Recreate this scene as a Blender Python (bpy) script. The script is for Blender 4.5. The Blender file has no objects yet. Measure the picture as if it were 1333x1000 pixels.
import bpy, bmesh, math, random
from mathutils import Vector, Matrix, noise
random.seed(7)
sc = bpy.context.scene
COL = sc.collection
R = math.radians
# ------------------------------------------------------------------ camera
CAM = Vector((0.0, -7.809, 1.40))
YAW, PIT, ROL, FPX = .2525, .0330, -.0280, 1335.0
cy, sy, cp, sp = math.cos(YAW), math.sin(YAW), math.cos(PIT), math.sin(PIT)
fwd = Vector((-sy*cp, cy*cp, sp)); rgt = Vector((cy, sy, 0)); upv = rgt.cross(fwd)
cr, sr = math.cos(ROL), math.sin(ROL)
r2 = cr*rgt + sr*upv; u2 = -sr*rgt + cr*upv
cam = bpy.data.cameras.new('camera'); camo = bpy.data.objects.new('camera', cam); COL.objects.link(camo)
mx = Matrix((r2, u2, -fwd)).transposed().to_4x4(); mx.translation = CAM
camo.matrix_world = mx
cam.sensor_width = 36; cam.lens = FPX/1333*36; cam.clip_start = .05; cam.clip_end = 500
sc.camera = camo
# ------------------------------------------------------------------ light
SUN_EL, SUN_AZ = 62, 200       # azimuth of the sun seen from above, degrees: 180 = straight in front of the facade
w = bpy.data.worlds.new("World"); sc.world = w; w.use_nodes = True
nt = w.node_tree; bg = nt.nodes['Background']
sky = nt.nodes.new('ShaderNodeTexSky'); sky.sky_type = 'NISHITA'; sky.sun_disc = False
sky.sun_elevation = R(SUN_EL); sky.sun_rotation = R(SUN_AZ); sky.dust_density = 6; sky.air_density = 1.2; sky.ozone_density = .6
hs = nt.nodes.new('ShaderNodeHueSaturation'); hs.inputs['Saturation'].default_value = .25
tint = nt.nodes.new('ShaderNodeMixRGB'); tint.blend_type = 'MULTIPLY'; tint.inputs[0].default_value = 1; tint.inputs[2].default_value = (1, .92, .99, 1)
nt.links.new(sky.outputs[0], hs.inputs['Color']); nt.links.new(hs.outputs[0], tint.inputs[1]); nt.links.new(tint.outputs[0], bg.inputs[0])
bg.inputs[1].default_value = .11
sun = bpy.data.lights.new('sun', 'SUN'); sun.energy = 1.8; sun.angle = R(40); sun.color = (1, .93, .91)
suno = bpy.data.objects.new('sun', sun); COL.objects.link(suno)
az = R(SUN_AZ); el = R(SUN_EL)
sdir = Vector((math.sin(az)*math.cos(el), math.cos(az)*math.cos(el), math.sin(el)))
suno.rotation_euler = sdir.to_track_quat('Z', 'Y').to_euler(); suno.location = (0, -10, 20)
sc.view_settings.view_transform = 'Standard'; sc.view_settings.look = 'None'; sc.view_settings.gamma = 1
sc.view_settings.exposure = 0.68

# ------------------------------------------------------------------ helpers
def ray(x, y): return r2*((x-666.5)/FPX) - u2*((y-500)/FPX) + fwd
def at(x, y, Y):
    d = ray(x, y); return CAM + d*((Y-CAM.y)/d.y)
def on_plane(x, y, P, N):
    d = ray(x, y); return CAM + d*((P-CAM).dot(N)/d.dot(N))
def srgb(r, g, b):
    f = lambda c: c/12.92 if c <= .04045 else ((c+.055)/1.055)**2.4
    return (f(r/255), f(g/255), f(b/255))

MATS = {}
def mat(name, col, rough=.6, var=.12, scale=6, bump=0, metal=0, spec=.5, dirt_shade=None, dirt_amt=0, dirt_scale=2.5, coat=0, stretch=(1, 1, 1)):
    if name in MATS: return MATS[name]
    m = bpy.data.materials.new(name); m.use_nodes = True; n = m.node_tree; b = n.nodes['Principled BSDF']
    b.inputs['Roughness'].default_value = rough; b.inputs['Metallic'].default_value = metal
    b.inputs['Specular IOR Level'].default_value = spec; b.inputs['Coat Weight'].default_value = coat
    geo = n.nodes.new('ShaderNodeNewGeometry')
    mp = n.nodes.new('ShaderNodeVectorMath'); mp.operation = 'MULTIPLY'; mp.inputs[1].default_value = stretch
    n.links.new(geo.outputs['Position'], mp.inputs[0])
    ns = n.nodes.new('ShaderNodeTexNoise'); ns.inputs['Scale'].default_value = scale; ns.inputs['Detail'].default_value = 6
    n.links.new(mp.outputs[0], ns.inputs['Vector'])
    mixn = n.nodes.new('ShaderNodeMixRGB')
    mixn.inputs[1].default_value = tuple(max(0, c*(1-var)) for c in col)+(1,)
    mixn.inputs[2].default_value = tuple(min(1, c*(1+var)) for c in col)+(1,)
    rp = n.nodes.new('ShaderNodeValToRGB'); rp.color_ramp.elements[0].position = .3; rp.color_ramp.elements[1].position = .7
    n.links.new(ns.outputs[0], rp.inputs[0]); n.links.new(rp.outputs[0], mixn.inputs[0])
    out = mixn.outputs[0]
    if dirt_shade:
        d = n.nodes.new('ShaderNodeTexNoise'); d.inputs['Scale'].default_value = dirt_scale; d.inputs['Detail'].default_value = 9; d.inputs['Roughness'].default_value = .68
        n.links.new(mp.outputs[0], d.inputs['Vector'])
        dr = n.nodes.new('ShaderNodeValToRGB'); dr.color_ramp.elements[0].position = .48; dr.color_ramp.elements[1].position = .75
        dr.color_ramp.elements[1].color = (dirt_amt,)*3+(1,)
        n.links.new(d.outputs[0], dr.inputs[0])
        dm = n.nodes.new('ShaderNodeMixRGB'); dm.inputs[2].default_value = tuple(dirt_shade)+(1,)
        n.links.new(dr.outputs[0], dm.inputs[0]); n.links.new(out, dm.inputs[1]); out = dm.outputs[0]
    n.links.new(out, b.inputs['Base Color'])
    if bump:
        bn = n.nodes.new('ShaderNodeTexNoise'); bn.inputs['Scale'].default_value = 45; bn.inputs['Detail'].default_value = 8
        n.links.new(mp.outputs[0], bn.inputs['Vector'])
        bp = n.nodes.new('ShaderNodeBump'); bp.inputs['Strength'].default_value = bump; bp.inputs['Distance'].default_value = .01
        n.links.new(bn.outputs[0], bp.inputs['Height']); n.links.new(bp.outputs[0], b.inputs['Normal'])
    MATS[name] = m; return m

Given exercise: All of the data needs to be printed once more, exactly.

Reply:
Recreate this scene as a Blender Python (bpy) script. The script is for Blender 4.5. The Blender file has no objects yet. Measure the picture as if it were 1333x1000 pixels.
import bpy, bmesh, math, random
from mathutils import Vector, Matrix, noise
random.seed(7)
sc = bpy.context.scene
COL = sc.collection
R = math.radians
# ------------------------------------------------------------------ camera
CAM = Vector((0.0, -7.809, 1.40))
YAW, PIT, ROL, FPX = .2525, .0330, -.0280, 1335.0
cy, sy, cp, sp = math.cos(YAW), math.sin(YAW), math.cos(PIT), math.sin(PIT)
fwd = Vector((-sy*cp, cy*cp, sp)); rgt = Vector((cy, sy, 0)); upv = rgt.cross(fwd)
cr, sr = math.cos(ROL), math.sin(ROL)
r2 = cr*rgt + sr*upv; u2 = -sr*rgt + cr*upv
cam = bpy.data.cameras.new('camera'); camo = bpy.data.objects.new('camera', cam); COL.objects.link(camo)
mx = Matrix((r2, u2, -fwd)).transposed().to_4x4(); mx.translation = CAM
camo.matrix_world = mx
cam.sensor_width = 36; cam.lens = FPX/1333*36; cam.clip_start = .05; cam.clip_end = 500
sc.camera = camo
# ------------------------------------------------------------------ light
SUN_EL, SUN_AZ = 62, 200       # azimuth of the sun seen from above, degrees: 180 = straight in front of the facade
w = bpy.data.worlds.new("World"); sc.world = w; w.use_nodes = True
nt = w.node_tree; bg = nt.nodes['Background']
sky = nt.nodes.new('ShaderNodeTexSky'); sky.sky_type = 'NISHITA'; sky.sun_disc = False
sky.sun_elevation = R(SUN_EL); sky.sun_rotation = R(SUN_AZ); sky.dust_density = 6; sky.air_density = 1.2; sky.ozone_density = .6
hs = nt.nodes.new('ShaderNodeHueSaturation'); hs.inputs['Saturation'].default_value = .25
tint = nt.nodes.new('ShaderNodeMixRGB'); tint.blend_type = 'MULTIPLY'; tint.inputs[0].default_value = 1; tint.inputs[2].default_value = (1, .92, .99, 1)
nt.links.new(sky.outputs[0], hs.inputs['Color']); nt.links.new(hs.outputs[0], tint.inputs[1]); nt.links.new(tint.outputs[0], bg.inputs[0])
bg.inputs[1].default_value = .11
sun = bpy.data.lights.new('sun', 'SUN'); sun.energy = 1.8; sun.angle = R(40); sun.color = (1, .93, .91)
suno = bpy.data.objects.new('sun', sun); COL.objects.link(suno)
az = R(SUN_AZ); el = R(SUN_EL)
sdir = Vector((math.sin(az)*math.cos(el), math.cos(az)*math.cos(el), math.sin(el)))
suno.rotation_euler = sdir.to_track_quat('Z', 'Y').to_euler(); suno.location = (0, -10, 20)
sc.view_settings.view_transform = 'Standard'; sc.view_settings.look = 'None'; sc.view_settings.gamma = 1
sc.view_settings.exposure = 0.68

# ------------------------------------------------------------------ helpers
def ray(x, y): return r2*((x-666.5)/FPX) - u2*((y-500)/FPX) + fwd
def at(x, y, Y):
    d = ray(x, y); return CAM + d*((Y-CAM.y)/d.y)
def on_plane(x, y, P, N):
    d = ray(x, y); return CAM + d*((P-CAM).dot(N)/d.dot(N))
def srgb(r, g, b):
    f = lambda c: c/12.92 if c <= .04045 else ((c+.055)/1.055)**2.4
    return (f(r/255), f(g/255), f(b/255))

MATS = {}
def mat(name, col, rough=.6, var=.12, scale=6, bump=0, metal=0, spec=.5, dirt_shade=None, dirt_amt=0, dirt_scale=2.5, coat=0, stretch=(1, 1, 1)):
    if name in MATS: return MATS[name]
    m = bpy.data.materials.new(name); m.use_nodes = True; n = m.node_tree; b = n.nodes['Principled BSDF']
    b.inputs['Roughness'].default_value = rough; b.inputs['Metallic'].default_value = metal
    b.inputs['Specular IOR Level'].default_value = spec; b.inputs['Coat Weight'].default_value = coat
    geo = n.nodes.new('ShaderNodeNewGeometry')
    mp = n.nodes.new('ShaderNodeVectorMath'); mp.operation = 'MULTIPLY'; mp.inputs[1].default_value = stretch
    n.links.new(geo.outputs['Position'], mp.inputs[0])
    ns = n.nodes.new('ShaderNodeTexNoise'); ns.inputs['Scale'].default_value = scale; ns.inputs['Detail'].default_value = 6
    n.links.new(mp.outputs[0], ns.inputs['Vector'])
    mixn = n.nodes.new('ShaderNodeMixRGB')
    mixn.inputs[1].default_value = tuple(max(0, c*(1-var)) for c in col)+(1,)
    mixn.inputs[2].default_value = tuple(min(1, c*(1+var)) for c in col)+(1,)
    rp = n.nodes.new('ShaderNodeValToRGB'); rp.color_ramp.elements[0].position = .3; rp.color_ramp.elements[1].position = .7
    n.links.new(ns.outputs[0], rp.inputs[0]); n.links.new(rp.outputs[0], mixn.inputs[0])
    out = mixn.outputs[0]
    if dirt_shade:
        d = n.nodes.new('ShaderNodeTexNoise'); d.inputs['Scale'].default_value = dirt_scale; d.inputs['Detail'].default_value = 9; d.inputs['Roughness'].default_value = .68
        n.links.new(mp.outputs[0], d.inputs['Vector'])
        dr = n.nodes.new('ShaderNodeValToRGB'); dr.color_ramp.elements[0].position = .48; dr.color_ramp.elements[1].position = .75
        dr.color_ramp.elements[1].color = (dirt_amt,)*3+(1,)
        n.links.new(d.outputs[0], dr.inputs[0])
        dm = n.nodes.new('ShaderNodeMixRGB'); dm.inputs[2].default_value = tuple(dirt_shade)+(1,)
        n.links.new(dr.outputs[0], dm.inputs[0]); n.links.new(out, dm.inputs[1]); out = dm.outputs[0]
    n.links.new(out, b.inputs['Base Color'])
    if bump:
        bn = n.nodes.new('ShaderNodeTexNoise'); bn.inputs['Scale'].default_value = 45; bn.inputs['Detail'].default_value = 8
        n.links.new(mp.outputs[0], bn.inputs['Vector'])
        bp = n.nodes.new('ShaderNodeBump'); bp.inputs['Strength'].default_value = bump; bp.inputs['Distance'].default_value = .01
        n.links.new(bn.outputs[0], bp.inputs['Height']); n.links.new(bp.outputs[0], b.inputs['Normal'])
    MATS[name] = m; return m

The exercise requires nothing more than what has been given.